▸ **Written exercise**
Write out exactly the lines from the line with "zi1+.08).build('loggia_ceiling', M_dark, B)" through the line with "zi1).build('loggia_back', M_spandrel, B)", including both, and nothing more.

▸ **Data shown**

[START]

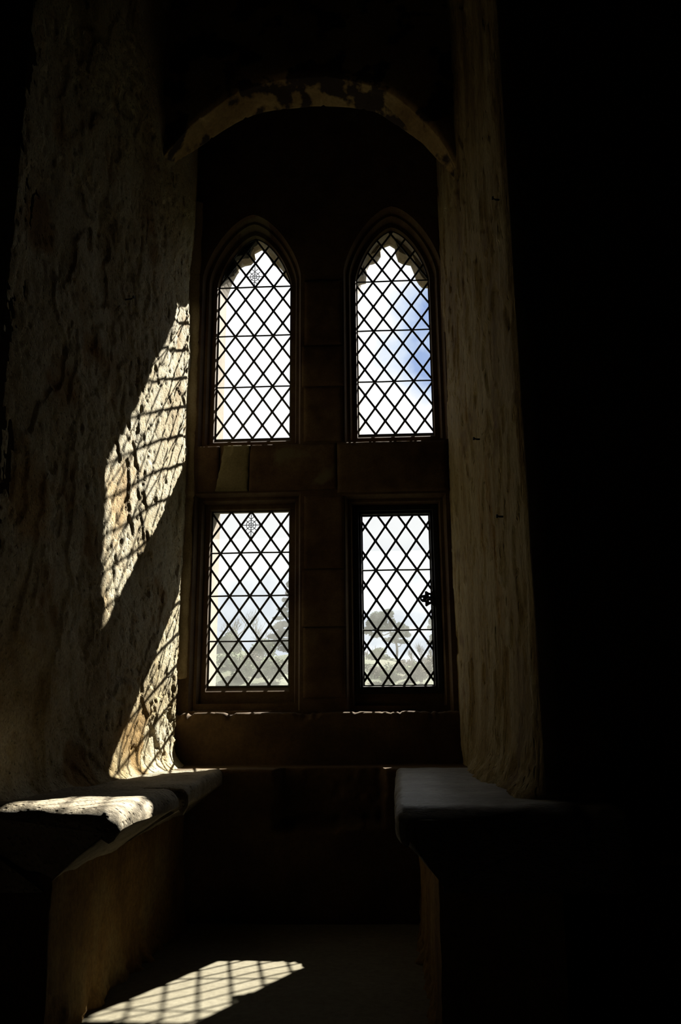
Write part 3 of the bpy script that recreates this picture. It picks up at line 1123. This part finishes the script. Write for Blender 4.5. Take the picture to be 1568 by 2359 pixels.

[END]
[START]

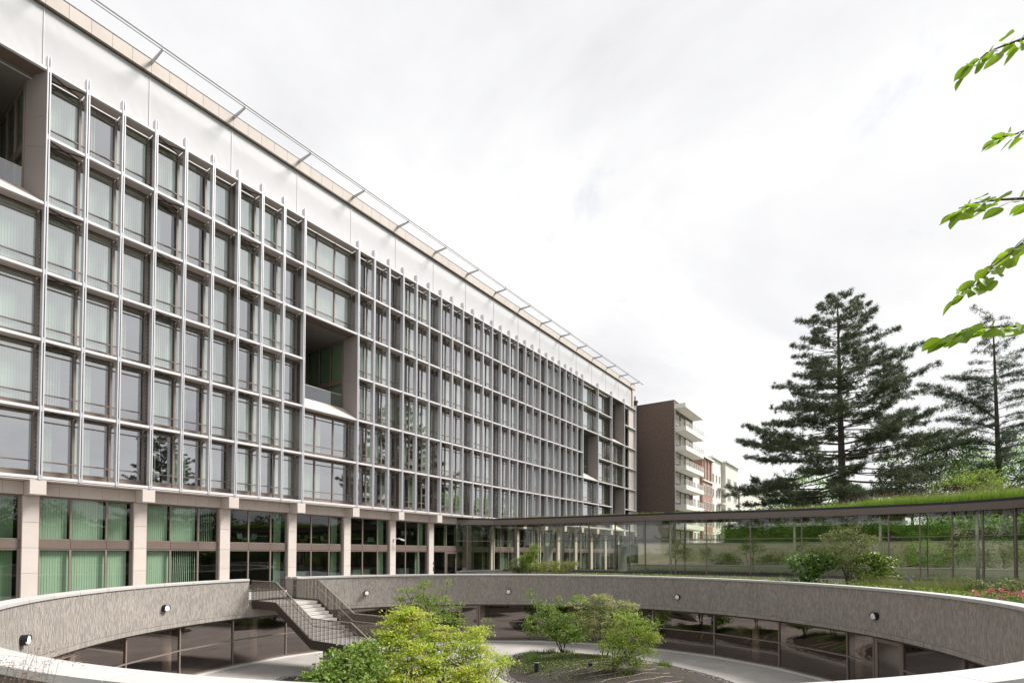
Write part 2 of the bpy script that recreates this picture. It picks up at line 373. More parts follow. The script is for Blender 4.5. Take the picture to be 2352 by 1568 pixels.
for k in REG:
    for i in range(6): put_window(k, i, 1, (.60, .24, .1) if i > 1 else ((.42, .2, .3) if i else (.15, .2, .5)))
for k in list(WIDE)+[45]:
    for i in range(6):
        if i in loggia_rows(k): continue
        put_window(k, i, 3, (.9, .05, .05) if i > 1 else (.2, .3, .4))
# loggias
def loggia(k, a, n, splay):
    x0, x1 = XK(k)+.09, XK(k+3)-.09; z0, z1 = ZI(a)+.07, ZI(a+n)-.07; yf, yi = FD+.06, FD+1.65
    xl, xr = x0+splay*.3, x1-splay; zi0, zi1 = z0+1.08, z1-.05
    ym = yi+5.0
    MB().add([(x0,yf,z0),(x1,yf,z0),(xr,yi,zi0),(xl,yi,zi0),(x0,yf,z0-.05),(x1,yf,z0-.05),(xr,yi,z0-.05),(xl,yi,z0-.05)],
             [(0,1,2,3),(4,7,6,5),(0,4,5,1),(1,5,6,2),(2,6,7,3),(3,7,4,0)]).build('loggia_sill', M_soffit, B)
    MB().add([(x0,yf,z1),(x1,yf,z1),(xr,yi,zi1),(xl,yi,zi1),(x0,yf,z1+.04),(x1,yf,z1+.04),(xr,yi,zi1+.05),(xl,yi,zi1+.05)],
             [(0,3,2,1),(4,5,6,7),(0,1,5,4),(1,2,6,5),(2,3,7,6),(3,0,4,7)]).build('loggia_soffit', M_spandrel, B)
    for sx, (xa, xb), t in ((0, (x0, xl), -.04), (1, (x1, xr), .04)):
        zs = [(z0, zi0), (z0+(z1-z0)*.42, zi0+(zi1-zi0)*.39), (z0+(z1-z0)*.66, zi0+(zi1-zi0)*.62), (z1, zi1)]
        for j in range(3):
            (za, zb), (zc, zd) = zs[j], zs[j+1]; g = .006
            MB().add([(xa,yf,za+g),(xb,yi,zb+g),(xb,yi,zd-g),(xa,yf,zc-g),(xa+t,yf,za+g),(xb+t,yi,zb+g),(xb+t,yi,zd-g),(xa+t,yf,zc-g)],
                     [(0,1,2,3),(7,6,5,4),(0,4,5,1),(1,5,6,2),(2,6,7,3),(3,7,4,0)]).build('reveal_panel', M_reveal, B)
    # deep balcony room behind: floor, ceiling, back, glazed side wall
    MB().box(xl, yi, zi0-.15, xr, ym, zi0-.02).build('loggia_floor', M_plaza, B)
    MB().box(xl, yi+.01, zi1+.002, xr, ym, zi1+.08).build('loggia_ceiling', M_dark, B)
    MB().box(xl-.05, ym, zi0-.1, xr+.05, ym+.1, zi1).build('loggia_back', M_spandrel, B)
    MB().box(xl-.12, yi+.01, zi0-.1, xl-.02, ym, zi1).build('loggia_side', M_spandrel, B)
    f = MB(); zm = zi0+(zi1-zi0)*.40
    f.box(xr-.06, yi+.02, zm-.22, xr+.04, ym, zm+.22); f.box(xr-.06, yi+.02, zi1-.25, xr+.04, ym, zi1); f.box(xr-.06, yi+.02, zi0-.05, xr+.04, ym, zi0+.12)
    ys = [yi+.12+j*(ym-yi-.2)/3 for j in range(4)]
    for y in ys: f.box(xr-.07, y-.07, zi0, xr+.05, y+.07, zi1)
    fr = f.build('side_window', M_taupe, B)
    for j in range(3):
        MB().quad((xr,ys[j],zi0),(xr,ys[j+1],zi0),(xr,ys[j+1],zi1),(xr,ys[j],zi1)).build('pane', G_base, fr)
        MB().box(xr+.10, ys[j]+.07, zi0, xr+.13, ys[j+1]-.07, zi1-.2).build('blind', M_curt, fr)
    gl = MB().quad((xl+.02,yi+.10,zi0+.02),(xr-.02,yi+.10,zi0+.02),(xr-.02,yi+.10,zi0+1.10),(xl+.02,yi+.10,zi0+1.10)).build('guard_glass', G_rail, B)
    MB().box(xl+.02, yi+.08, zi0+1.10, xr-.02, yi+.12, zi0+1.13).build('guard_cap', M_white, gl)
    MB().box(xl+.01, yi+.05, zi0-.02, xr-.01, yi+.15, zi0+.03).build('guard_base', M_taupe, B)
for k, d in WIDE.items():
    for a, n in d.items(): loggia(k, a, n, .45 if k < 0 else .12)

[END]

▸ **Output for this task**
    MB().box(xl, yi+.01, zi1+.002, xr, ym, zi1+.08).build('loggia_ceiling', M_dark, B)
    MB().box(xl-.05, ym, zi0-.1, xr+.05, ym+.1, zi1).build('loggia_back', M_spandrel, B)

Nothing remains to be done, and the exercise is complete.